Cars keep smashing Plaza Midwood planters. Neighbors want Charlotte to pay
Charlotte drivers might notice the large planters that separate bike lanes from the street along a mile stretch of The Plaza.
Or, as is too often the case, they might not.
Cars have destroyed one-third of the roughly 70 planters the city installed back in 2020 and marred the survivors with chips, scratches and dents.
When the project was conceived, the Plaza Midwood Neighborhood Association agreed to pay for long-term maintenance if the city bought the planters and covered the first year of expenses. But six years later, neighborhood leaders now say the costs of upkeep and replacements are more than anybody anticipated.
Plaza Midwood wants Charlotte to reconsider the terms of their agreement.
“If you think about your landscaping for your own house and how much it is to keep that up, and then put it 10 times on a mile-long street that has two sides of it and a median in the middle, and they’re like, ‘Hey, neighborhood association, you all can foot that bill.’ That’s a hefty bill for us to foot,” said Tanya Wilson, the immediate past president of the neighborhood association.
City officials did not make themselves available for an interview for this story. In a brief written statement provided by a spokesperson, officials did not say whether they would consider the neighborhood association’s request and referred The Charlotte Observer back to the original agreement.
Midwood Mile is ‘the driveway to the neighborhood’
The Plaza marked the first — and, to date, the only — time Charlotte used planters as a bike lane barrier. They served two purposes from the start: safety and aesthetics.
Residents championed the concept as an alternative to the usual plastic white bollards that stick up from the ground. They didn’t want poles lining the road in front of their historic million-dollar homes.

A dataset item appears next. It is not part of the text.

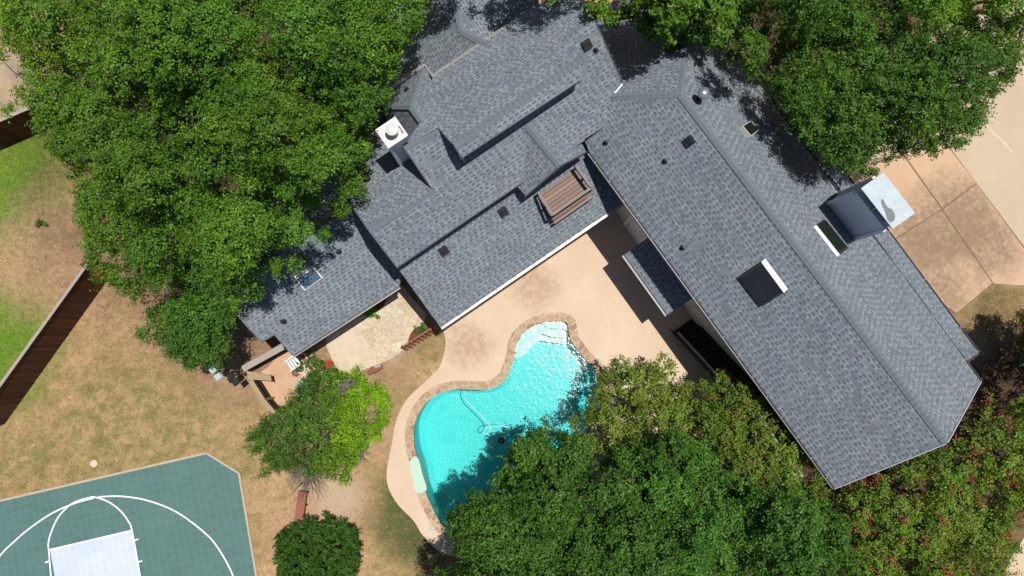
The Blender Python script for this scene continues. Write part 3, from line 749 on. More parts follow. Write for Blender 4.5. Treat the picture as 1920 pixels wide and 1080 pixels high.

“The Midwood Mile is kind of the driveway to the neighborhood … It’s nice to make a statement like that with the nice planters protecting the bike lane,” said Larry Nabatoff, who lives on The Plaza. “I’ve had many comments from people that come to visit the neighborhood about how much they like them. I personally wouldn’t want to be without them.”
Charlotte made room for protected bike lanes in 2019 by reducing traffic on The Plaza from two lanes in each direction down to one. The road diet was part of the city’s Vision Zero initiative, which seeks to eliminate traffic deaths and serious injuries by 2030.
Charlotte is not on track to meet that goal. Traffic deaths increased in 2025 and are again trending slightly up so far in 2026, according to the city’s Vision Zero dashboard. At least two people have died this year on other parts of The Plaza.
“A lot of this is about aesthetics, but it also is about safety. We want to have bike lanes that people feel like they want to ride down, and that they’re safe doing it,” Wilson said.
As distracted and impaired drivers take out planters, they leave uneven gaps in the protective barrier that have prompted “a lot of complaints,” according to Valerie Preston, who co-chairs the planter committee with Wilson.
Neighborhood leaders argue this safety component is why the city shouldn’t be completely hands-off.
“This is a protected bike lane. They established it as a protected bike lane. They should have some part in the maintenance of it, and that’s sort of my fight,” Preston said.
Plaza Midwood wants ‘partnership’ on planters
Maintenance has been a bit of trial and error, Preston said.
Neighbors replaced reflectors with solar-powered lights to improve visibility and, hopefully, reduce collisions. They also repainted the so-called “trash can gray” planters a more appealing terracotta color.
A couple of residents initially shouldered the bulk of maintenance duties themselves, such as storing, moving and refilling the self-watering tanks. That wasn’t sustainable.
Plaza Midwood hired a landscaping company to take over for a few years, but Wilson and Preston said the company didn’t meet expectations. Some plants languished. Others obstructed vision.
“You can’t put a pine tree in a bucket and then expect it to go well,” Wilson said. The neighborhood association parted ways with the landscaper earlier this year.
Now the neighborhood association is back to figuring out how it will manage the plants itself.
The neighborhood refreshed 18 planters this spring, tearing out dead and overgrown plants and replacing them with more appropriate foliage based on the recommendations from resident horticulturists. Preston keeps potting mix in her garage and plans to refresh the rest of the planters once temperatures cool down in the fall.
The neighborhood association budgets between $13,000 and $14,000 annually toward watering. That does not cover additional fees for potting mix, refreshed plants, new filters or planter replacements.
And Plaza Midwood would have to spend roughly $10,000 just to replace the broken planters at more than $400 a pop, Wilson said.
The neighborhood association hasn’t had much luck arranging a meeting with city officials. The only response they’ve received has been a reiteration of the original terms, Preston said.
“It should be a partnership with the neighborhoods. Not a, throw across the fence and good luck on that for the next gazillion years,” Wilson said.
Nabatoff offered a softer perspective.
“It is an amenity and a good resource for protection. We’re lucky and grateful to have them. We’re grateful to have them versus any alternative,” Nabatoff said. “They go beyond protecting a bike lane and create a sense of place and beauty here.”